> [DESCRIPTION OF THE TASK] Write out the full set of records exactly. Any pictures in them do not belong in the copy.

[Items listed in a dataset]
******************************

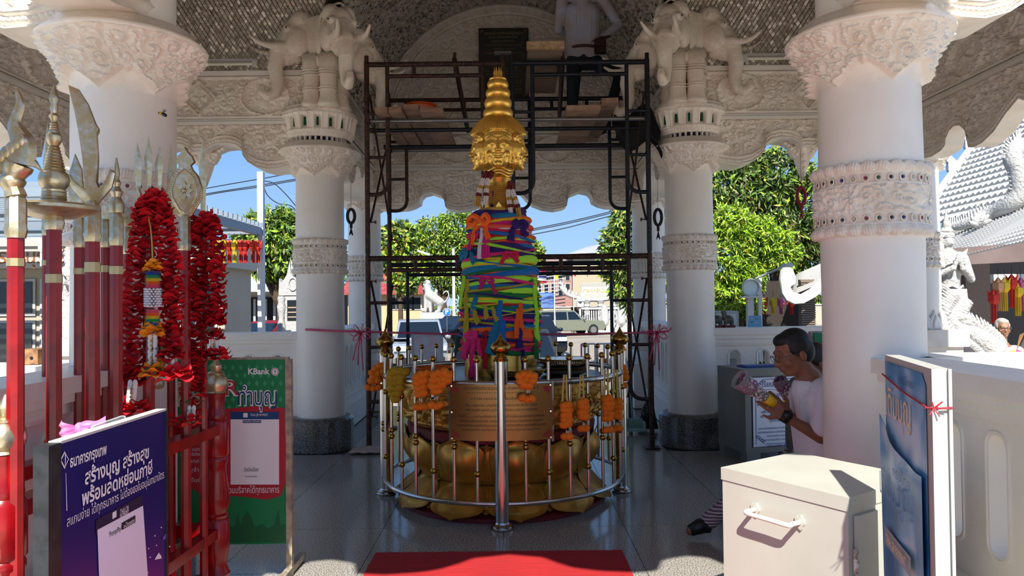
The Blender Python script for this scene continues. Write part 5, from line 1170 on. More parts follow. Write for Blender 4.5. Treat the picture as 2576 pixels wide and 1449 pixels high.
b.mi=2; puttext(b,'กรุงไทย',bp(.55,zt-.062,.006),ux_,(0,0,1),.035,.16); puttext(b,'กรุงไทย',bp(.62,zt-.345,.030),ux_,(0,0,1),.045,.2)
b.mi=3; b.add([bp(.1,zt-.56,.022),bp(.72,zt-.56,.022),bp(.72,zt-.62,.022),bp(.1,zt-.62,.022)],[(3,2,1,0)]); b.mi=0; puttext(b,'THAI QR PAYMENT',bp(.42,zt-.59,.026),ux_,(0,0,1),.04,.24)
b.mi=3; b.add([bp(.12,zt-.79,.016),bp(.72,zt-.79,.016),bp(.72,zt-.83,.016),bp(.12,zt-.83,.016)],[(3,2,1,0)])
b.build('poster_print',[mat('print_cream','#dcc9a0',.5),mat('print_blue','#2e79b0',.5),mat('print_deep_blue','#2a5d8a',.5),mat('print_grey','#7f8b93',.5)],bs,kind='stuff')
b=MB(); zz=zt-.095
b.tube([bp(.0,zz+.03,.008),bp(.5,zz+.005,.012),bp(1.0,zz-.012,.008),N0-d_*.012+nr*.0+Vector((0,0,zz-.012)),N0-d_*.012+nr*.05+Vector((0,0,zz-.008))],.0028,6)
kq=N0-d_*.014+nr*.004+Vector((0,0,zz-.01))
for a in range(6): b.tube([kq,kq+Vector((.03*math.cos(a),-.012,.022*math.sin(a)))],.002,4)
b.build('red_string',mat('red_string','#b02334',.7),bs,kind='stuff')
# donation safe
SF=mat('grey_safe_paint','#777a74',.45,noise=(5,.3,.7),col2='#6c6f69'); O=Vector((2.10,6.70,0)); bk=Vector((-.11,.47,0)); wd=Vector((.47,.11,0)).normalized(); zs=at(1868,930,6.7).z; W_=.80
sf=thing('donation_safe','grey steel donation safe with a white Thai notice, behind the kneeling man','safe',tuple(O+wd*.4+bk*.5)); 
pts=[O,O+wd*W_,O+wd*W_+bk,O+bk]; b=MB(); b.add(*quadbox(pts,.10,zs)); b.build('body',SF,sf)
fnm=Vector((wd.y,-wd.x,0)); b=MB()
for u0,u1,z0,z1 in ((0,W_,zs-.06,zs),(0,W_,.10,.15),(0,.06,.15,zs-.06),(W_-.06,W_,.15,zs-.06)):
    c=O+wd*(u0+u1)/2+fnm*.006+Vector((0,0,(z0+z1)/2)); b.box(c,(u1-u0,.02,z1-z0),(0,0,math.atan2(wd.y,wd.x)))
b.build('door_frame',SF,sf)
for u,v in ((.08,.08),(W_-.08,.08),(.08,.9),(W_-.08,.9)):
    b=MB(); c=O+wd*u+bk*v; b.box(c+Vector((0,0,.05)),(.14,.10,.10),(0,0,math.atan2(wd.y,wd.x))); b.build('foot',SF,sf)
def sp(u,z,off=.018): return O+wd*u+fnm*off+Vector((0,0,z))
b=MB(); b.add([sp(.075,.155),sp(W_-.03,.155),sp(W_-.03,zs-.075),sp(.075,zs-.075)],[(0,1,2,3)]); b.build('paper_notice',mat('notice_paper','#dfe2ee',.7),sf)
b=MB()
for k,(u0,z0,u1,z1) in enumerate(((.10,.18,.105,.70),(.20,zs-.095,.72,zs-.09),(.20,.175,.7,.18),(.16,zs-.19,.70,zs-.187),(.735,.18,.74,.70))): b.add([sp(u0,z0,.02),sp(u1,z0,.02),sp(u1,z1,.02),sp(u0,z1,.02)],[(0,1,2,3)])
for t_,z,wd_,sz in (('เรียนเชิญร่วมบริจาค',zs-.14,.50,.085),('สมทบกองทุนบำรุง',zs-.24,.50,.085),('ศาลเจ้าพ่อพระหลักเมืองน่าน',zs-.32,.60,.06),('เพื่อใช้จ่ายในการบำรุงรักษา',zs-.39,.52,.042),('และปรับปรุงซ่อมแซม ค่าน้ำ ค่าไฟ',zs-.43,.54,.042),('ดูแลรักษาความสะอาด',zs-.47,.36,.042),('ขออานิสงส์แห่งการบริจาคทาน และบารมีแห่งองค์',zs-.54,.58,.032),('แห่งเจ้าพ่อพระหลักเมืองน่าน โปรดดลบันดาลให้ท่าน',zs-.575,.60,.032),('ประสบแต่ความสุขความเจริญทุกประการ',zs-.61,.42,.032),('ในการดำเนินชีวิต ตลอดกาลนานเป็นนิตย์ เทอญ',zs-.645,.5,.032),('ขอขอบพระคุณเป็นอย่างสูง',zs-.70,.42,.048)):
    puttext(b,t_,sp(.42,z,.019),wd,(0,0,1),sz*.8,wd_)
for (u,z,su,sz_) in ((.11,zs-.10,1,-1),(.11,.19,1,1)):
    for k in range(4): b.tube([sp(u+su*(.012+.02*k)+.012*math.cos(a),z+sz_*(.055-.016*k)+.012*math.sin(a),.02) for a in np.linspace(0,5,8)],.0028,4)
b.build('blue_print',mat('print_navy','#1b2f7a',.6),sf,kind='stuff')
b=MB(); c=O+wd*.30+bk*.45+Vector((0,0,zs+.008)); b.box(c,(.40,.16,.012),(0,.0,.25)); b.box(c+Vector((0,0,.008)),(.36,.14,.006),(0,0,.22)); b.top('blue_folder',mat('blue_plastic_folder','#27448e',.4),'blue plastic folder lying on top of the grey safe','folder')
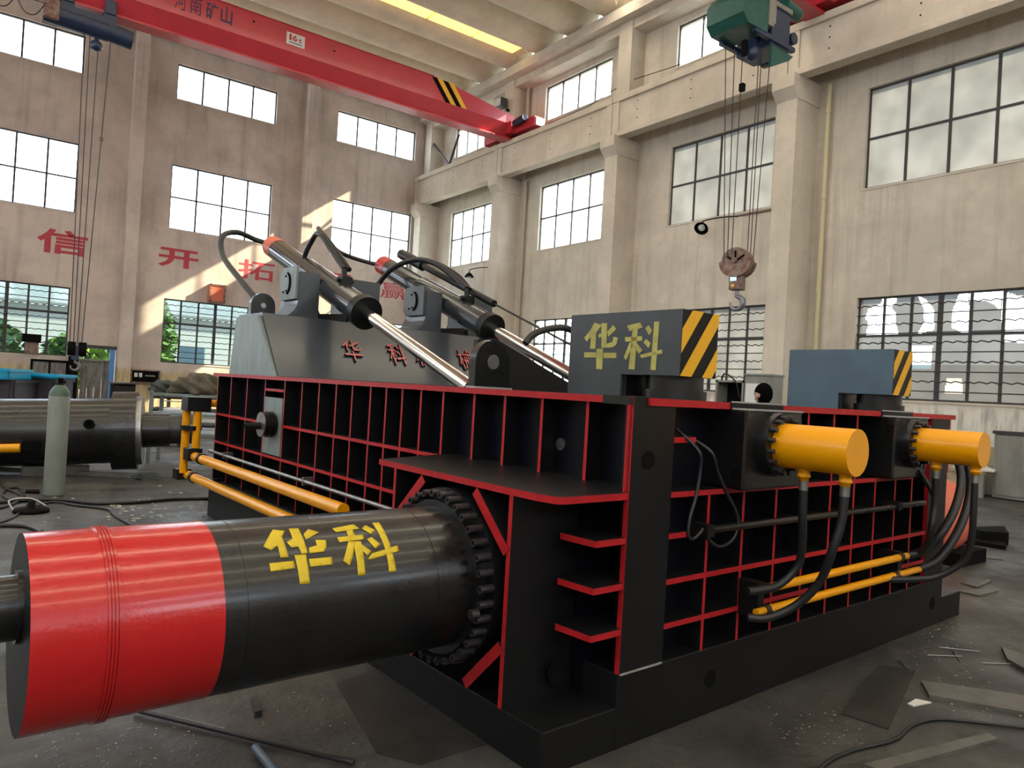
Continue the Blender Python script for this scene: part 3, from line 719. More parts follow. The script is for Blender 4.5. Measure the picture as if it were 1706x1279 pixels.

******************************

> [ANSWER IN FULL]
The Blender Python script for this scene continues. Write part 5, from line 1170 on. More parts follow. Write for Blender 4.5. Treat the picture as 2576 pixels wide and 1449 pixels high.
b.mi=2; puttext(b,'กรุงไทย',bp(.55,zt-.062,.006),ux_,(0,0,1),.035,.16); puttext(b,'กรุงไทย',bp(.62,zt-.345,.030),ux_,(0,0,1),.045,.2)
b.mi=3; b.add([bp(.1,zt-.56,.022),bp(.72,zt-.56,.022),bp(.72,zt-.62,.022),bp(.1,zt-.62,.022)],[(3,2,1,0)]); b.mi=0; puttext(b,'THAI QR PAYMENT',bp(.42,zt-.59,.026),ux_,(0,0,1),.04,.24)
b.mi=3; b.add([bp(.12,zt-.79,.016),bp(.72,zt-.79,.016),bp(.72,zt-.83,.016),bp(.12,zt-.83,.016)],[(3,2,1,0)])
b.build('poster_print',[mat('print_cream','#dcc9a0',.5),mat('print_blue','#2e79b0',.5),mat('print_deep_blue','#2a5d8a',.5),mat('print_grey','#7f8b93',.5)],bs,kind='stuff')
b=MB(); zz=zt-.095
b.tube([bp(.0,zz+.03,.008),bp(.5,zz+.005,.012),bp(1.0,zz-.012,.008),N0-d_*.012+nr*.0+Vector((0,0,zz-.012)),N0-d_*.012+nr*.05+Vector((0,0,zz-.008))],.0028,6)
kq=N0-d_*.014+nr*.004+Vector((0,0,zz-.01))
for a in range(6): b.tube([kq,kq+Vector((.03*math.cos(a),-.012,.022*math.sin(a)))],.002,4)
b.build('red_string',mat('red_string','#b02334',.7),bs,kind='stuff')
# donation safe
SF=mat('grey_safe_paint','#777a74',.45,noise=(5,.3,.7),col2='#6c6f69'); O=Vector((2.10,6.70,0)); bk=Vector((-.11,.47,0)); wd=Vector((.47,.11,0)).normalized(); zs=at(1868,930,6.7).z; W_=.80
sf=thing('donation_safe','grey steel donation safe with a white Thai notice, behind the kneeling man','safe',tuple(O+wd*.4+bk*.5)); 
pts=[O,O+wd*W_,O+wd*W_+bk,O+bk]; b=MB(); b.add(*quadbox(pts,.10,zs)); b.build('body',SF,sf)
fnm=Vector((wd.y,-wd.x,0)); b=MB()
for u0,u1,z0,z1 in ((0,W_,zs-.06,zs),(0,W_,.10,.15),(0,.06,.15,zs-.06),(W_-.06,W_,.15,zs-.06)):
    c=O+wd*(u0+u1)/2+fnm*.006+Vector((0,0,(z0+z1)/2)); b.box(c,(u1-u0,.02,z1-z0),(0,0,math.atan2(wd.y,wd.x)))
b.build('door_frame',SF,sf)
for u,v in ((.08,.08),(W_-.08,.08),(.08,.9),(W_-.08,.9)):
    b=MB(); c=O+wd*u+bk*v; b.box(c+Vector((0,0,.05)),(.14,.10,.10),(0,0,math.atan2(wd.y,wd.x))); b.build('foot',SF,sf)
def sp(u,z,off=.018): return O+wd*u+fnm*off+Vector((0,0,z))
b=MB(); b.add([sp(.075,.155),sp(W_-.03,.155),sp(W_-.03,zs-.075),sp(.075,zs-.075)],[(0,1,2,3)]); b.build('paper_notice',mat('notice_paper','#dfe2ee',.7),sf)
b=MB()
for k,(u0,z0,u1,z1) in enumerate(((.10,.18,.105,.70),(.20,zs-.095,.72,zs-.09),(.20,.175,.7,.18),(.16,zs-.19,.70,zs-.187),(.735,.18,.74,.70))): b.add([sp(u0,z0,.02),sp(u1,z0,.02),sp(u1,z1,.02),sp(u0,z1,.02)],[(0,1,2,3)])
for t_,z,wd_,sz in (('เรียนเชิญร่วมบริจาค',zs-.14,.50,.085),('สมทบกองทุนบำรุง',zs-.24,.50,.085),('ศาลเจ้าพ่อพระหลักเมืองน่าน',zs-.32,.60,.06),('เพื่อใช้จ่ายในการบำรุงรักษา',zs-.39,.52,.042),('และปรับปรุงซ่อมแซม ค่าน้ำ ค่าไฟ',zs-.43,.54,.042),('ดูแลรักษาความสะอาด',zs-.47,.36,.042),('ขออานิสงส์แห่งการบริจาคทาน และบารมีแห่งองค์',zs-.54,.58,.032),('แห่งเจ้าพ่อพระหลักเมืองน่าน โปรดดลบันดาลให้ท่าน',zs-.575,.60,.032),('ประสบแต่ความสุขความเจริญทุกประการ',zs-.61,.42,.032),('ในการดำเนินชีวิต ตลอดกาลนานเป็นนิตย์ เทอญ',zs-.645,.5,.032),('ขอขอบพระคุณเป็นอย่างสูง',zs-.70,.42,.048)):
    puttext(b,t_,sp(.42,z,.019),wd,(0,0,1),sz*.8,wd_)
for (u,z,su,sz_) in ((.11,zs-.10,1,-1),(.11,.19,1,1)):
    for k in range(4): b.tube([sp(u+su*(.012+.02*k)+.012*math.cos(a),z+sz_*(.055-.016*k)+.012*math.sin(a),.02) for a in np.linspace(0,5,8)],.0028,4)
b.build('blue_print',mat('print_navy','#1b2f7a',.6),sf,kind='stuff')
b=MB(); c=O+wd*.30+bk*.45+Vector((0,0,zs+.008)); b.box(c,(.40,.16,.012),(0,.0,.25)); b.box(c+Vector((0,0,.008)),(.36,.14,.006),(0,0,.22)); b.top('blue_folder',mat('blue_plastic_folder','#27448e',.4),'blue plastic folder lying on top of the grey safe','folder')
Continue the Blender Python script for this scene: part 3, from line 719. More parts follow. The script is for Blender 4.5. Measure the picture as if it were 1706x1279 pixels.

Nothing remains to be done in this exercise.